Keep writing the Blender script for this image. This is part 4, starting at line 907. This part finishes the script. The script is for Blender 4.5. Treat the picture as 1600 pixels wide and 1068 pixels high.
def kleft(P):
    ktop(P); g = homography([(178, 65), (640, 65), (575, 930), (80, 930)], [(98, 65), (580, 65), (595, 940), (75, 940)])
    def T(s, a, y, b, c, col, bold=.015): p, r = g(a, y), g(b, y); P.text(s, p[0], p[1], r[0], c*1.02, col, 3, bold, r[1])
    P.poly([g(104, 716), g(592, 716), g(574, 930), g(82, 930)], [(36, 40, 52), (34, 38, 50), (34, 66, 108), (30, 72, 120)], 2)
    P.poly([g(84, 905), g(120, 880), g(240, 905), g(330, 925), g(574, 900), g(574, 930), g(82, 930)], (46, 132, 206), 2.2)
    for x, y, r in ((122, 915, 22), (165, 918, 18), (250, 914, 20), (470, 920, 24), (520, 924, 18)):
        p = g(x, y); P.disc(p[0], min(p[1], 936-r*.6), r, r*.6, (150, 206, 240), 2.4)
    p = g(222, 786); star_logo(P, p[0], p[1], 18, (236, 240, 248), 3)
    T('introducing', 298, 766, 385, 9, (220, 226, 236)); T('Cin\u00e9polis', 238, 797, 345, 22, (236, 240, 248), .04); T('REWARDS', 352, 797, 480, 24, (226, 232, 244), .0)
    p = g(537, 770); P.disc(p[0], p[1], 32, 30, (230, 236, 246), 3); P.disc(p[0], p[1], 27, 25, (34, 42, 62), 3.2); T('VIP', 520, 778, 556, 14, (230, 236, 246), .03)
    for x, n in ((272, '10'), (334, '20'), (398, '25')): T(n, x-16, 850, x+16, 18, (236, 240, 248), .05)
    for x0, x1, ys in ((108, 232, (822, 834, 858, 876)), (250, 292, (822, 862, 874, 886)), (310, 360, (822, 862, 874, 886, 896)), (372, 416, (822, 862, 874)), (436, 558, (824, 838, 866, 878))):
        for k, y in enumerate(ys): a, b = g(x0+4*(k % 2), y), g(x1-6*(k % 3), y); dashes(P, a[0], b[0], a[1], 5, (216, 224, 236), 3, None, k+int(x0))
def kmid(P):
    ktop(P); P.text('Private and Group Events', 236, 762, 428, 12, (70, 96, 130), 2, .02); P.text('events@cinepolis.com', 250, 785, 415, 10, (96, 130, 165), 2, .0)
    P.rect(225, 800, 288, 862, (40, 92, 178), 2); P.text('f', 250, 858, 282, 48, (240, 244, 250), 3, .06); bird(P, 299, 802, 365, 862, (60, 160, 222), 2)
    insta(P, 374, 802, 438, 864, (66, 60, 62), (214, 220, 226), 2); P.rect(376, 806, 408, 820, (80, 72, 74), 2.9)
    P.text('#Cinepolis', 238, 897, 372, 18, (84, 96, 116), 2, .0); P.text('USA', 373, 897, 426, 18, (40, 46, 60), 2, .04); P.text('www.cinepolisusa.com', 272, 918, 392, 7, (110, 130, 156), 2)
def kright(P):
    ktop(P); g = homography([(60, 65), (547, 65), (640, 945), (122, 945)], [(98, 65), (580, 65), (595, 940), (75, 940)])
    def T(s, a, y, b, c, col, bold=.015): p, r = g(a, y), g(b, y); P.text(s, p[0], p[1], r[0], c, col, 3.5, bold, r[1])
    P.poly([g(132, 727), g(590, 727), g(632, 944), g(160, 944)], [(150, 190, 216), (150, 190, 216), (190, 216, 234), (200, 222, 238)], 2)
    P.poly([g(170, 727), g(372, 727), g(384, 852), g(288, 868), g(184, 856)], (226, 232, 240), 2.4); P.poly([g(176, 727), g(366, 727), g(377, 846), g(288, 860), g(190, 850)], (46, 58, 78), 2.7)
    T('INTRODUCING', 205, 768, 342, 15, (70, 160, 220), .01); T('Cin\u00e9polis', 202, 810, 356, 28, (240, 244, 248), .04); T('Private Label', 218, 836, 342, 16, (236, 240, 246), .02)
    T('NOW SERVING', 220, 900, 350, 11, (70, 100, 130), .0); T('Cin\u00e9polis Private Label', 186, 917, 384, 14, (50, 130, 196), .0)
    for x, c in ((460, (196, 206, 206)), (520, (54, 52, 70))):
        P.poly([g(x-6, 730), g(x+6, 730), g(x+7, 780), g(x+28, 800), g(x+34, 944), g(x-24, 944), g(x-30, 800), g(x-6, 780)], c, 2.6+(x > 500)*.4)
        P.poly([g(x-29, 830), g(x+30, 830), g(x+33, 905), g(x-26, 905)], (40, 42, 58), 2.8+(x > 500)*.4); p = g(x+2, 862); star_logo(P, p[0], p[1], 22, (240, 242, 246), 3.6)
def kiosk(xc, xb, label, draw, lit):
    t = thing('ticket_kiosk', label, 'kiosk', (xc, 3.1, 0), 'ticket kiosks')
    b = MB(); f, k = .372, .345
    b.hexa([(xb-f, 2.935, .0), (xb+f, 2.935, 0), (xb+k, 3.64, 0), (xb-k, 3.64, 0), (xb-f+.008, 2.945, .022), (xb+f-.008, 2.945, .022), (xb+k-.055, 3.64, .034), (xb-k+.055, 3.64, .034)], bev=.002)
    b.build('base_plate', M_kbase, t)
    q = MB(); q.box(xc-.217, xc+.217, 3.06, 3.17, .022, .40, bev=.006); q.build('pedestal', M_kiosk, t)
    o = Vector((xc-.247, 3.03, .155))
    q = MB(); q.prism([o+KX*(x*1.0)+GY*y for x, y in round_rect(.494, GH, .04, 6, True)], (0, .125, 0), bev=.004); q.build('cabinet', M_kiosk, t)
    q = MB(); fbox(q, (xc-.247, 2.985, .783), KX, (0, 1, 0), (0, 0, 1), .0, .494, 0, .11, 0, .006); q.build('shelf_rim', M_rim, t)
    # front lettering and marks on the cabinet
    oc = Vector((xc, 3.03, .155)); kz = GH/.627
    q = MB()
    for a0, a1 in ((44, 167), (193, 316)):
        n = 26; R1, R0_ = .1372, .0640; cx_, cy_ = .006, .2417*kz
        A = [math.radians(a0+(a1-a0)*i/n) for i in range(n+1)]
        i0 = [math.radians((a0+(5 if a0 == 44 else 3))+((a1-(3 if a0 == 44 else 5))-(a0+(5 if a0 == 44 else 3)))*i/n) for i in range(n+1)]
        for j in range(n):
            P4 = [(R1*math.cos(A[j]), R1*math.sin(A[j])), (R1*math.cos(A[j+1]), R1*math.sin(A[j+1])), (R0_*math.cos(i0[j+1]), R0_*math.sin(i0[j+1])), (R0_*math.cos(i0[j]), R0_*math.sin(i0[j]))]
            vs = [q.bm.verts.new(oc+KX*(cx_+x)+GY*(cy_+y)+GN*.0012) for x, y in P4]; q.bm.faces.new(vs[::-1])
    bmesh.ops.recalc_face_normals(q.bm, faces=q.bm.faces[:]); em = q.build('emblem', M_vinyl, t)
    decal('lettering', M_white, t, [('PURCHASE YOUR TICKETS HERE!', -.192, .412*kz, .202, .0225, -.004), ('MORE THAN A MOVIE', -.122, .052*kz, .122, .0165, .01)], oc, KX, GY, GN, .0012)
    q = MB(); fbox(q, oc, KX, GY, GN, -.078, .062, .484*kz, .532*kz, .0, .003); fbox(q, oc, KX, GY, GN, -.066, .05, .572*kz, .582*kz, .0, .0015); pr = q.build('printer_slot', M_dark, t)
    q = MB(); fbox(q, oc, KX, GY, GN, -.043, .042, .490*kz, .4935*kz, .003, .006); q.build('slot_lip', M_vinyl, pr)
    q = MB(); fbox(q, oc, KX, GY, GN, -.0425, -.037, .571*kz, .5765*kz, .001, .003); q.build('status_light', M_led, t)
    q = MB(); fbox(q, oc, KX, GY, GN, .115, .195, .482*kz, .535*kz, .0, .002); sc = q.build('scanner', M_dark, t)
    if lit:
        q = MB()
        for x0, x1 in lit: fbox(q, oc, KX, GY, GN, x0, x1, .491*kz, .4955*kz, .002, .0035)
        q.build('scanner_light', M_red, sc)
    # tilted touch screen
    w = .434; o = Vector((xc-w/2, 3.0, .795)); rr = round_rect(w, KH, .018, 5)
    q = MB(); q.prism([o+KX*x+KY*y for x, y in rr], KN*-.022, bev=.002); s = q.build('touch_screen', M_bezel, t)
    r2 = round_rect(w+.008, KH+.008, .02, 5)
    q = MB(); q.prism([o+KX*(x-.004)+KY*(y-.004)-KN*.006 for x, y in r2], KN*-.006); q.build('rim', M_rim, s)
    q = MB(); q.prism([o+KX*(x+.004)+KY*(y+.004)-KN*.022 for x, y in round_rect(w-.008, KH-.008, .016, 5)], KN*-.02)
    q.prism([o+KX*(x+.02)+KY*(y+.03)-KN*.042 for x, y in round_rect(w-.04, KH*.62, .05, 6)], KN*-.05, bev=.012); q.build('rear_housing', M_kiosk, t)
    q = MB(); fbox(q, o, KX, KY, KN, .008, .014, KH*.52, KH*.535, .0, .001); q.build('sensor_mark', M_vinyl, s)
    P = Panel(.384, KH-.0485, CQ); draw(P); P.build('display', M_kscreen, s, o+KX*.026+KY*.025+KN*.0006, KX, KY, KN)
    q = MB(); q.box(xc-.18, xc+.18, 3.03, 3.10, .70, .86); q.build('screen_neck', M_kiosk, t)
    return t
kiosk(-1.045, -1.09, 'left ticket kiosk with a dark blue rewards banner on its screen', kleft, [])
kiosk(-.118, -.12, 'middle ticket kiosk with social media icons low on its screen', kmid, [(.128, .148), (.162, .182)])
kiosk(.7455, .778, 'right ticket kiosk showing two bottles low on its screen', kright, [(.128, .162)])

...

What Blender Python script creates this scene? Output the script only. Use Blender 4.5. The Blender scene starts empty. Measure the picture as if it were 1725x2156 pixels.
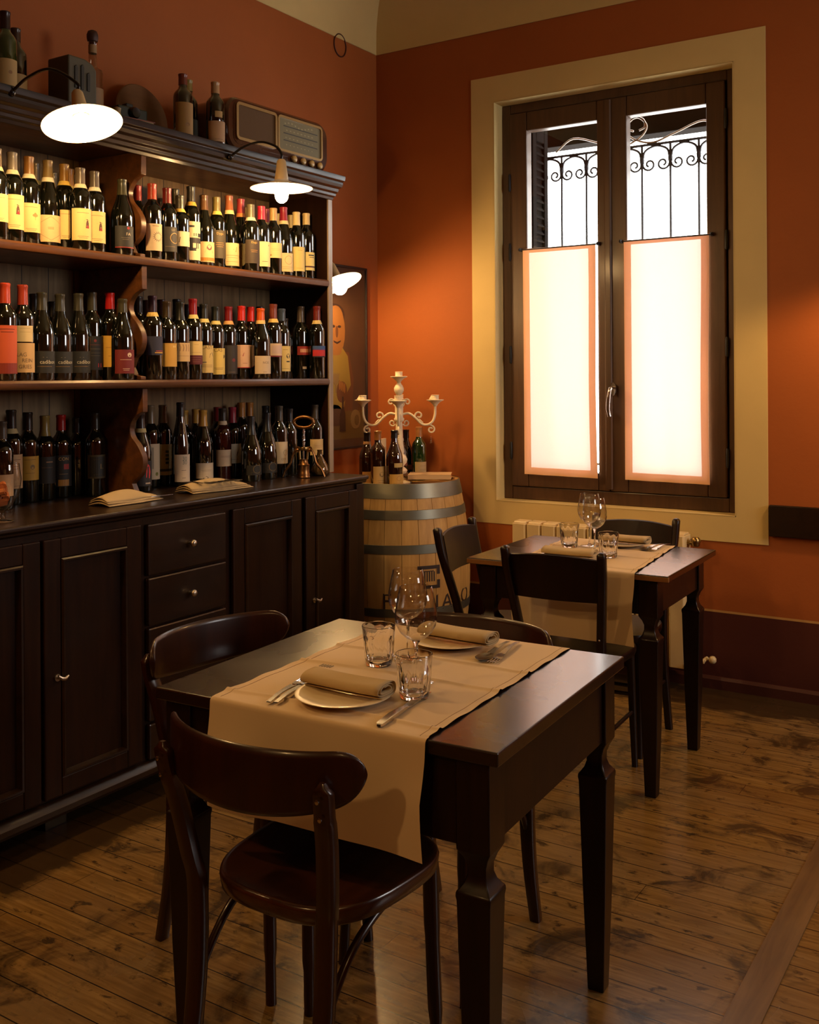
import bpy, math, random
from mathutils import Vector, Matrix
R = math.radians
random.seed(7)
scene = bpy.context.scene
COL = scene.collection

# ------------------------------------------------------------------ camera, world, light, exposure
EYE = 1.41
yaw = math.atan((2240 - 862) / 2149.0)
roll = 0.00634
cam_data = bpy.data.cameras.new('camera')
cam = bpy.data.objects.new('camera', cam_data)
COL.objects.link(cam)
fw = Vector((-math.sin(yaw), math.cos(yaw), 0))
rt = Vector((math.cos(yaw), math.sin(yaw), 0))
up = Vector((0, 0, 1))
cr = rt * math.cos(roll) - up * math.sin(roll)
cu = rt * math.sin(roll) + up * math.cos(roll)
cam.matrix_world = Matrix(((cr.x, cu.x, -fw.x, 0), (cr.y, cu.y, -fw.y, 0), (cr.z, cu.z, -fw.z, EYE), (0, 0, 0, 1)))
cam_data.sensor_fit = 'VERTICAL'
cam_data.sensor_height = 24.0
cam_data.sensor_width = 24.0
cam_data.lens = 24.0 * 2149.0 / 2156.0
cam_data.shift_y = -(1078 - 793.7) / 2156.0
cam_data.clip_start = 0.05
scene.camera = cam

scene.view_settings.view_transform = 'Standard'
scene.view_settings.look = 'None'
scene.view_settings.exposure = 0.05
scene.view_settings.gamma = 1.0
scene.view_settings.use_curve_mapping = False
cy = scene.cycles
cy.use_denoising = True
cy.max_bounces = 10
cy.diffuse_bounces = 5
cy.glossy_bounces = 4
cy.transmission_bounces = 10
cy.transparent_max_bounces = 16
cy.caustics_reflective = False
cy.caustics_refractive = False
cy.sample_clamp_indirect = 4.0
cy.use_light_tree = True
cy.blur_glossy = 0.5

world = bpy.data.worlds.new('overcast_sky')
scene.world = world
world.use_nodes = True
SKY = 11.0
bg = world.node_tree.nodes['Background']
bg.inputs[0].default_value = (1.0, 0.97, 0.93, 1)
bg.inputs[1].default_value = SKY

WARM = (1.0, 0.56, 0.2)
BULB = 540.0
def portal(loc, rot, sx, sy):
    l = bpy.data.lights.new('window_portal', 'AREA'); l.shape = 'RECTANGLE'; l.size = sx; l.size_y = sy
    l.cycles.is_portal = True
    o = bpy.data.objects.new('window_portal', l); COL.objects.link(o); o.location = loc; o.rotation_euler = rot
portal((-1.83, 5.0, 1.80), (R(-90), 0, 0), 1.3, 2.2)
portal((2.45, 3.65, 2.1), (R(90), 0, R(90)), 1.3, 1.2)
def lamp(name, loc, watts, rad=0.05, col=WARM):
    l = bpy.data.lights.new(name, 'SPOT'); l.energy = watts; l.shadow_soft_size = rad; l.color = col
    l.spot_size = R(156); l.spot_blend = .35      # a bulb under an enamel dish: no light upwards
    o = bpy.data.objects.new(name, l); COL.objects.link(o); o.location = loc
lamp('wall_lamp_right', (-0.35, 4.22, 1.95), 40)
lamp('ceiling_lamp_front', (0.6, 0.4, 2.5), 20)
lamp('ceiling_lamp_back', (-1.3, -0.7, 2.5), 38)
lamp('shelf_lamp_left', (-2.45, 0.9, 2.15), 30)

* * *

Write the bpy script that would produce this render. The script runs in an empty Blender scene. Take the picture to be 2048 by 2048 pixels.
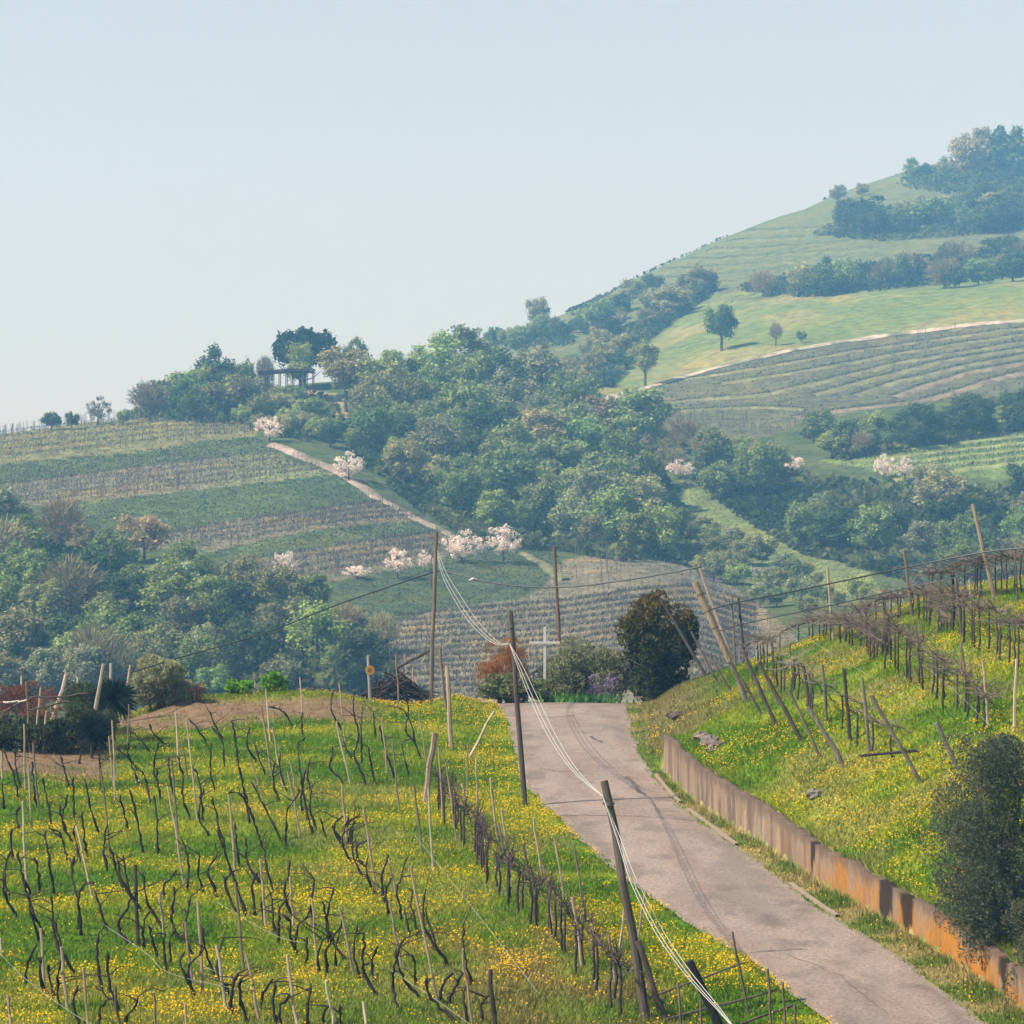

§ Written exercise
Every line above that contains the word "picture" should be reported.

§ Output of the task
Keep writing the Blender script for this image. This is part 4, starting at line 907. This part finishes the script. The script is for Blender 4.5. Treat the picture as 1600 pixels wide and 1068 pixels high.
What Blender Python script creates this scene? Output the script only. Use Blender 4.5. The Blender scene starts empty. Measure the picture as if it were 1725x2156 pixels.
Write the bpy script that would produce this render. The script runs in an empty Blender scene. Take the picture to be 2048 by 2048 pixels.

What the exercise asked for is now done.